При продаже и покупке они очень любят магарычи, но магарычи только на чужой счет, что зачастую заранее и выговаривают. Получив выговоренное, или поднесенное что-либо в роде косушки водки с куском хлеба или булки на закуску, они тут же без церемонии садятся среди пола и, отложив в сторону свои товары, начинают бражничать. Налив рюмку вина и не выпив ее, как русские, сразу, а высосав ее понемножку, бурят выплеснет из нее хоть оставшуюся каплю, прося выпить и своего бога-бурхана, а затем передает рюмку товарищу, который с такими же церемониями процедит свою рюмку, передавая ее следующему; и так идет рюмка за рюмкой; и разговоры оживляются, речь льется рекой, трубки не выходят изо рта; и понадобится по крайней мере добрый час времени, пока буряты вдоволь не наговорятся и не разопьют выговоренные ими магарычи. Но на другой день чуть свет буряты снова являются к угостившему их русскому, и, ласково пожимая ему руку с приветствием: «мелду, мелду байн!» (здравствуй, здорово живешь!) спрашивают, не будет ли и сегодня такой же торговли и угощения, как вчера? При этом, хитро поглядывая на русского, они жалуются на головную боль и просят опохмелиться, говоря: «шибко был пьян».
К русским, которые обращаются с ними добросердечно, они относятся по-приятельски, называют не иначе, как добрыми, идут к ним, как к хорошим знакомым; вверяют для продажи свои товары с уплатой в рассрочку, радуются при встрече, расспрашивают о благополучной торговле, рассказывают о своих удачах и неудачах, сообщают о ценности товаров и предупреждают о том, где и что можно с выгодою купить. Тут они искренни и доверчивы, и не допускают обманов, — кого считают честным и добросовестным.

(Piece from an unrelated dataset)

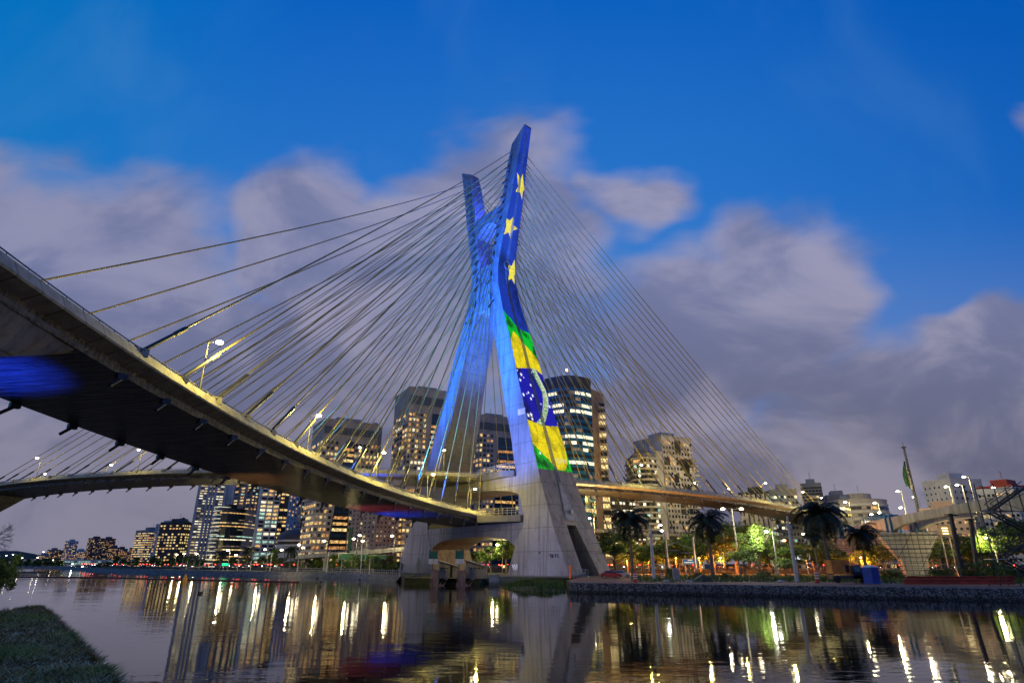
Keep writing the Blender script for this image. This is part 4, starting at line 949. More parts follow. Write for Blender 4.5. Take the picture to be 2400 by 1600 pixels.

Зная их, сметливые русские и к ним также относятся, но вообще буряты боятся русских, крайне с ними осторожны, недоверчивы, и, хотя по природе не злы, но мстительны и зла не забывают никогда. Они, так же, как и татары, при самых добрых отношениях, с русскими не сливаются, и, племя их, подобно другим инородцам Сибири, не уменьшается, а напротив, численность их растет и растет.
Они очень способны, любят учиться, школы их размножаются, они перенимают охотно и быстро все, что находят полезным; из них выходят прекрасные ремесленники, плотники, землекопы, а теперь считаются в Сибири и лучшими хлебопашцами, не говоря о скотоводстве, с которым они слиты как бы со дня своего существования.
Правительство образовало из них и конные полки, на обязанности которых лежит охрана границы с Китаем и поимка контрабандистов и беглых каторжников. Из последнего буряты создали чуть не особый промысел; и в Забайкалье говорят про бурят: «и худенький беглый для бурята лучше доброй козы».
Так, скажем в заключенье, у этого народа есть свое будущее, но пока это дети степей, и каждый бурят, будь он хороший ремесленник, плотник, землекоп, и занимайся он самым излюбленным своим городским делом — торговлей, но с девятого мая он бросает все свои городские дела, его тянет в степь, — тут, как мы уже и не раз об этом упомянули, вся его жизнь и его неизменное обиталище.